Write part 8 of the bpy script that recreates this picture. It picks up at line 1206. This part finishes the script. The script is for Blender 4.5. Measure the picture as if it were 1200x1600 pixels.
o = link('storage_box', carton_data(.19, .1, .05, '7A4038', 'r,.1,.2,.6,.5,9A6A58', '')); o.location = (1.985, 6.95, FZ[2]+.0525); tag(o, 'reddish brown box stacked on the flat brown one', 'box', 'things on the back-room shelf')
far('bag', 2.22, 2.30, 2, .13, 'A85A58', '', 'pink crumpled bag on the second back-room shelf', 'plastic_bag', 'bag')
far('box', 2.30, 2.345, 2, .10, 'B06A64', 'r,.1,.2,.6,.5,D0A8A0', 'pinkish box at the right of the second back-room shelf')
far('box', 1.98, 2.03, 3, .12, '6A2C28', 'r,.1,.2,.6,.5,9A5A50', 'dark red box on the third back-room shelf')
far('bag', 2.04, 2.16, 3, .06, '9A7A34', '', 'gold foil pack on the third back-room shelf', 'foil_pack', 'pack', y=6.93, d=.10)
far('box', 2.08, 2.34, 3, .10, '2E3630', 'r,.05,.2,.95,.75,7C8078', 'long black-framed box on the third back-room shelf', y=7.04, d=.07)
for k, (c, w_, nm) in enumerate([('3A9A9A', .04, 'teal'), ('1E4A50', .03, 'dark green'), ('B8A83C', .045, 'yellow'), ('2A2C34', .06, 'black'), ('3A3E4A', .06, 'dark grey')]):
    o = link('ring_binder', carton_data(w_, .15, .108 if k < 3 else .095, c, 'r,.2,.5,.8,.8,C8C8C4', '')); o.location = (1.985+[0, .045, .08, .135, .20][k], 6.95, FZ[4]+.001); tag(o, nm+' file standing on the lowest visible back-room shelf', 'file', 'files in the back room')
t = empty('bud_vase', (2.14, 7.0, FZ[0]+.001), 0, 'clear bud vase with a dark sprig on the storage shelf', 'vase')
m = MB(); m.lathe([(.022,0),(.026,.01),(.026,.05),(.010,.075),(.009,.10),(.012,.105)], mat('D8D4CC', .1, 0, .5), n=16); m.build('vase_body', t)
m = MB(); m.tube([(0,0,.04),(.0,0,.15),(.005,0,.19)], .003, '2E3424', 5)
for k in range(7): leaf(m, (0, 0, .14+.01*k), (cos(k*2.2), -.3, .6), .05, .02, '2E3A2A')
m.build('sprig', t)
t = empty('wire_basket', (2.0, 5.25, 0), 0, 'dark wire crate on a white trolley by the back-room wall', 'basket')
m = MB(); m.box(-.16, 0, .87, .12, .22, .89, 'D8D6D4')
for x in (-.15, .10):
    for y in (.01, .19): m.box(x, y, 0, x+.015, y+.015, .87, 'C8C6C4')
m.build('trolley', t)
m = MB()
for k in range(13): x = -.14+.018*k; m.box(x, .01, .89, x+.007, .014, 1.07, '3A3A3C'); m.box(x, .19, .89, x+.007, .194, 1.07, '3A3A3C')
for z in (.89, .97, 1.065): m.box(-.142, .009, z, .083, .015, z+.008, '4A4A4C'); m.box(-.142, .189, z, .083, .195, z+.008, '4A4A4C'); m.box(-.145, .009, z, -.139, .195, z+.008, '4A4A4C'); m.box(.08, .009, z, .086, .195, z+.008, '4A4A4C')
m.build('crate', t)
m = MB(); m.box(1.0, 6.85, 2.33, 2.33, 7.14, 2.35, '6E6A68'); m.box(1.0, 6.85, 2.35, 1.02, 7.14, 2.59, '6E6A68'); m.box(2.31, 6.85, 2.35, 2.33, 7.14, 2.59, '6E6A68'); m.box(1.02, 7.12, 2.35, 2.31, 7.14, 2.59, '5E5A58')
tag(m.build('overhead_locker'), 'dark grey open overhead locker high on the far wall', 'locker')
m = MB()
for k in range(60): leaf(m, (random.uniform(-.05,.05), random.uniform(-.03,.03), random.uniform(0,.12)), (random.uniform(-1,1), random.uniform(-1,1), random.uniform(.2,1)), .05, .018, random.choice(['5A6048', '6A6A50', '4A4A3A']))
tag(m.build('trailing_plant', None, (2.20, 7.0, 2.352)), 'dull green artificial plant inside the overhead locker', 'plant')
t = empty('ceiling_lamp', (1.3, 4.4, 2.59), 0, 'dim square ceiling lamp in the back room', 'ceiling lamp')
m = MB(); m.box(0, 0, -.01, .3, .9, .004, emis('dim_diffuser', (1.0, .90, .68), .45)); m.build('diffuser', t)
....
• Exercise details: Your task is to output all of the data above word for word.

• Result for this task:
Write part 8 of the bpy script that recreates this picture. It picks up at line 1206. This part finishes the script. The script is for Blender 4.5. Measure the picture as if it were 1200x1600 pixels.
o = link('storage_box', carton_data(.19, .1, .05, '7A4038', 'r,.1,.2,.6,.5,9A6A58', '')); o.location = (1.985, 6.95, FZ[2]+.0525); tag(o, 'reddish brown box stacked on the flat brown one', 'box', 'things on the back-room shelf')
far('bag', 2.22, 2.30, 2, .13, 'A85A58', '', 'pink crumpled bag on the second back-room shelf', 'plastic_bag', 'bag')
far('box', 2.30, 2.345, 2, .10, 'B06A64', 'r,.1,.2,.6,.5,D0A8A0', 'pinkish box at the right of the second back-room shelf')
far('box', 1.98, 2.03, 3, .12, '6A2C28', 'r,.1,.2,.6,.5,9A5A50', 'dark red box on the third back-room shelf')
far('bag', 2.04, 2.16, 3, .06, '9A7A34', '', 'gold foil pack on the third back-room shelf', 'foil_pack', 'pack', y=6.93, d=.10)
far('box', 2.08, 2.34, 3, .10, '2E3630', 'r,.05,.2,.95,.75,7C8078', 'long black-framed box on the third back-room shelf', y=7.04, d=.07)
for k, (c, w_, nm) in enumerate([('3A9A9A', .04, 'teal'), ('1E4A50', .03, 'dark green'), ('B8A83C', .045, 'yellow'), ('2A2C34', .06, 'black'), ('3A3E4A', .06, 'dark grey')]):
    o = link('ring_binder', carton_data(w_, .15, .108 if k < 3 else .095, c, 'r,.2,.5,.8,.8,C8C8C4', '')); o.location = (1.985+[0, .045, .08, .135, .20][k], 6.95, FZ[4]+.001); tag(o, nm+' file standing on the lowest visible back-room shelf', 'file', 'files in the back room')
t = empty('bud_vase', (2.14, 7.0, FZ[0]+.001), 0, 'clear bud vase with a dark sprig on the storage shelf', 'vase')
m = MB(); m.lathe([(.022,0),(.026,.01),(.026,.05),(.010,.075),(.009,.10),(.012,.105)], mat('D8D4CC', .1, 0, .5), n=16); m.build('vase_body', t)
m = MB(); m.tube([(0,0,.04),(.0,0,.15),(.005,0,.19)], .003, '2E3424', 5)
for k in range(7): leaf(m, (0, 0, .14+.01*k), (cos(k*2.2), -.3, .6), .05, .02, '2E3A2A')
m.build('sprig', t)
t = empty('wire_basket', (2.0, 5.25, 0), 0, 'dark wire crate on a white trolley by the back-room wall', 'basket')
m = MB(); m.box(-.16, 0, .87, .12, .22, .89, 'D8D6D4')
for x in (-.15, .10):
    for y in (.01, .19): m.box(x, y, 0, x+.015, y+.015, .87, 'C8C6C4')
m.build('trolley', t)
m = MB()
for k in range(13): x = -.14+.018*k; m.box(x, .01, .89, x+.007, .014, 1.07, '3A3A3C'); m.box(x, .19, .89, x+.007, .194, 1.07, '3A3A3C')
for z in (.89, .97, 1.065): m.box(-.142, .009, z, .083, .015, z+.008, '4A4A4C'); m.box(-.142, .189, z, .083, .195, z+.008, '4A4A4C'); m.box(-.145, .009, z, -.139, .195, z+.008, '4A4A4C'); m.box(.08, .009, z, .086, .195, z+.008, '4A4A4C')
m.build('crate', t)
m = MB(); m.box(1.0, 6.85, 2.33, 2.33, 7.14, 2.35, '6E6A68'); m.box(1.0, 6.85, 2.35, 1.02, 7.14, 2.59, '6E6A68'); m.box(2.31, 6.85, 2.35, 2.33, 7.14, 2.59, '6E6A68'); m.box(1.02, 7.12, 2.35, 2.31, 7.14, 2.59, '5E5A58')
tag(m.build('overhead_locker'), 'dark grey open overhead locker high on the far wall', 'locker')
m = MB()
for k in range(60): leaf(m, (random.uniform(-.05,.05), random.uniform(-.03,.03), random.uniform(0,.12)), (random.uniform(-1,1), random.uniform(-1,1), random.uniform(.2,1)), .05, .018, random.choice(['5A6048', '6A6A50', '4A4A3A']))
tag(m.build('trailing_plant', None, (2.20, 7.0, 2.352)), 'dull green artificial plant inside the overhead locker', 'plant')
t = empty('ceiling_lamp', (1.3, 4.4, 2.59), 0, 'dim square ceiling lamp in the back room', 'ceiling lamp')
m = MB(); m.box(0, 0, -.01, .3, .9, .004, emis('dim_diffuser', (1.0, .90, .68), .45)); m.build('diffuser', t)